(What the exercise asks): Your task is to return, exactly, the run of lines starting at the line holding "Generate a Blender" and ending at the line holding "from mathutils.bvhtree import BVHTree", both ends included and no other lines.

(Material to process):
════
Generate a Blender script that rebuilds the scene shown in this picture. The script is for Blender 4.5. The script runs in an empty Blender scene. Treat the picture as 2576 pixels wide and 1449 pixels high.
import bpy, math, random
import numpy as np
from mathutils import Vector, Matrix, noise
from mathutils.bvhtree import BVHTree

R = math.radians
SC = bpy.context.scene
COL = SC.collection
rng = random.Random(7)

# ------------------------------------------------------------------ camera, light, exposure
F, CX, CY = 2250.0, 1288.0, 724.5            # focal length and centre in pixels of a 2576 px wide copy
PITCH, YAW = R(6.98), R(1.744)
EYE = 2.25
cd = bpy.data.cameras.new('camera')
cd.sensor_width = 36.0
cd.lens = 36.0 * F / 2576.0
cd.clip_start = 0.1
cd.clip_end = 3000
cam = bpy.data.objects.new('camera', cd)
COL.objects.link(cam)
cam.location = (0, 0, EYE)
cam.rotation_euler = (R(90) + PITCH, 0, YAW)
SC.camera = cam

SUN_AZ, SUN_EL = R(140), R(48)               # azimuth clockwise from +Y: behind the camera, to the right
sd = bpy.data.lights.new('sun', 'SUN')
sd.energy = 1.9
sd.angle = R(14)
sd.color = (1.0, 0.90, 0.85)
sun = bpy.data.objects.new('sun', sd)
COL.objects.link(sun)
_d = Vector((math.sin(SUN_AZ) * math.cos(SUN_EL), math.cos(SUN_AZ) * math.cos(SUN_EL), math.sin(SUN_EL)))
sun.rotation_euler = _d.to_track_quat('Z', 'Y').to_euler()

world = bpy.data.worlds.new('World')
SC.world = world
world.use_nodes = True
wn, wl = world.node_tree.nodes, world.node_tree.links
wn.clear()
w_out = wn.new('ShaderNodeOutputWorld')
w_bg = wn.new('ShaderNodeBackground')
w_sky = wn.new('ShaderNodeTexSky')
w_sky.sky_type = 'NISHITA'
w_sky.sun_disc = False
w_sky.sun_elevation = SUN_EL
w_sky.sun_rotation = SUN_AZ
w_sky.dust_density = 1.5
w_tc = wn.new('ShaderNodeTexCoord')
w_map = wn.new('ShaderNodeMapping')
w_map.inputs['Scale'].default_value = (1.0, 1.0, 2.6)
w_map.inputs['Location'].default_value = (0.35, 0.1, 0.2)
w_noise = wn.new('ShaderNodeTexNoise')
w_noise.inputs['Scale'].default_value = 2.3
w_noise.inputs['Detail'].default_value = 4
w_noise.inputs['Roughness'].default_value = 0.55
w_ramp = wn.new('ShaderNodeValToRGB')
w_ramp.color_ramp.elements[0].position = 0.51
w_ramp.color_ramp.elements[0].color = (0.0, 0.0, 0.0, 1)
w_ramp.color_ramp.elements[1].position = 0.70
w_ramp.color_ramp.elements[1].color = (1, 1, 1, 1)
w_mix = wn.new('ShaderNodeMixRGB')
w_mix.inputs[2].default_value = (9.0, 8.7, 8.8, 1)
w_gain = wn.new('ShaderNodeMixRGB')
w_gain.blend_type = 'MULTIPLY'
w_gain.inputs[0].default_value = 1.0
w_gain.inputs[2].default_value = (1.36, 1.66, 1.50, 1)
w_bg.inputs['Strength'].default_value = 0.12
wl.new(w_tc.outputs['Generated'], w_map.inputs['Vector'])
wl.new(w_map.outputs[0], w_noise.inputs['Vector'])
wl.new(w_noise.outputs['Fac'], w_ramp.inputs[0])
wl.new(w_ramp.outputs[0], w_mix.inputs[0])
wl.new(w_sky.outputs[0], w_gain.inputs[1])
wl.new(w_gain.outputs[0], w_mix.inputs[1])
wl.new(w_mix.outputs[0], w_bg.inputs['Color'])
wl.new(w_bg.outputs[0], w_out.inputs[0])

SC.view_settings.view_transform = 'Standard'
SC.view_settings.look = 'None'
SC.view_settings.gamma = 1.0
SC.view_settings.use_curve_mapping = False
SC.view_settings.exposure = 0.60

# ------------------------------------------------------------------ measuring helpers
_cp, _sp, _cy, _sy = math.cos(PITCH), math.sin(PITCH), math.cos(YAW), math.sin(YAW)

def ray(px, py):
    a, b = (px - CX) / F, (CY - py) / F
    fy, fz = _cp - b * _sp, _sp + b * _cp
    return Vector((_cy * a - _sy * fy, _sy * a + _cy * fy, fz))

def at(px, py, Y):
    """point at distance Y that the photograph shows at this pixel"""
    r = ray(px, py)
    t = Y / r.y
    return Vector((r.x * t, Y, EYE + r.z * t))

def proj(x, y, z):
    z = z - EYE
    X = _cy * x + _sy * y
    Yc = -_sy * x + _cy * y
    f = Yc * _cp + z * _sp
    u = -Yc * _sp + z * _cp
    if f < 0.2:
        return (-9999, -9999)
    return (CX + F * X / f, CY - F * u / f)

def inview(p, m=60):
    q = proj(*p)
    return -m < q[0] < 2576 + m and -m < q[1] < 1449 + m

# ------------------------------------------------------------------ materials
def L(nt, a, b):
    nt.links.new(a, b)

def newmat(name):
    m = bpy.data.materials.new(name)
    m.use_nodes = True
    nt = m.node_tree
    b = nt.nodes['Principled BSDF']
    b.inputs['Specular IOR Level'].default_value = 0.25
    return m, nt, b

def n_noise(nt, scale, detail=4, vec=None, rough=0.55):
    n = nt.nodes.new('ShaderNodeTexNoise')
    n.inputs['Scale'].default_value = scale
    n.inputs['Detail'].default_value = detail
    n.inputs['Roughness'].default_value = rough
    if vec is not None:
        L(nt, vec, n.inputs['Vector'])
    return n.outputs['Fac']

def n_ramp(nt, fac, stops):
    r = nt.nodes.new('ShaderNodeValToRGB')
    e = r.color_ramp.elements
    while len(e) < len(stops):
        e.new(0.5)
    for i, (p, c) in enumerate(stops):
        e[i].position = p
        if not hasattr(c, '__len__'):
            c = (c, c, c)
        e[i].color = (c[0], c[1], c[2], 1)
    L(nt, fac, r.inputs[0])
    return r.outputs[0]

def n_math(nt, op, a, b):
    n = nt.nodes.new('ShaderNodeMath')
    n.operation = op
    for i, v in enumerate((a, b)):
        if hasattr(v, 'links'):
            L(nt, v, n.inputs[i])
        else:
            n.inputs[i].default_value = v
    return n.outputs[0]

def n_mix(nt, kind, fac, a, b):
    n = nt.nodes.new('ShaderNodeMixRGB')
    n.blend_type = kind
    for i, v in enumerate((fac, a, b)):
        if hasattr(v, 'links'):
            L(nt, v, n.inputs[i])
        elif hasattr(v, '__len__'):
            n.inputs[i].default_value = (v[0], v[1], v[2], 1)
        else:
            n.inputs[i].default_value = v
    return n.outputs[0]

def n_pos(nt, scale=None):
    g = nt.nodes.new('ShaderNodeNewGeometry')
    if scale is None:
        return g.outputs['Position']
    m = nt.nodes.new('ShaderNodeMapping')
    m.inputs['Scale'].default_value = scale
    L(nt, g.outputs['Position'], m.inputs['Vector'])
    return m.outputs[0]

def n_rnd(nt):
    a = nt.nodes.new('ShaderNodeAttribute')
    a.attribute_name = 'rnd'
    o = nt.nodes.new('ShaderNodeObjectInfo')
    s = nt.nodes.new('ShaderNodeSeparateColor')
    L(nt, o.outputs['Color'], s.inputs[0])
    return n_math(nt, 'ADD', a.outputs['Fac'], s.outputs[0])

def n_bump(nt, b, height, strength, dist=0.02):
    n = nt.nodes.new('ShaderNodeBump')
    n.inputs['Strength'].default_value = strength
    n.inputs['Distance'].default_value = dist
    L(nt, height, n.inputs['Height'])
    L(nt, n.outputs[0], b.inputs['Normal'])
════
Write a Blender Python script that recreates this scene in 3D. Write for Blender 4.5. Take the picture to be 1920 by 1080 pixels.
════
(Response):
Generate a Blender script that rebuilds the scene shown in this picture. The script is for Blender 4.5. The script runs in an empty Blender scene. Treat the picture as 2576 pixels wide and 1449 pixels high.
import bpy, math, random
import numpy as np
from mathutils import Vector, Matrix, noise
from mathutils.bvhtree import BVHTree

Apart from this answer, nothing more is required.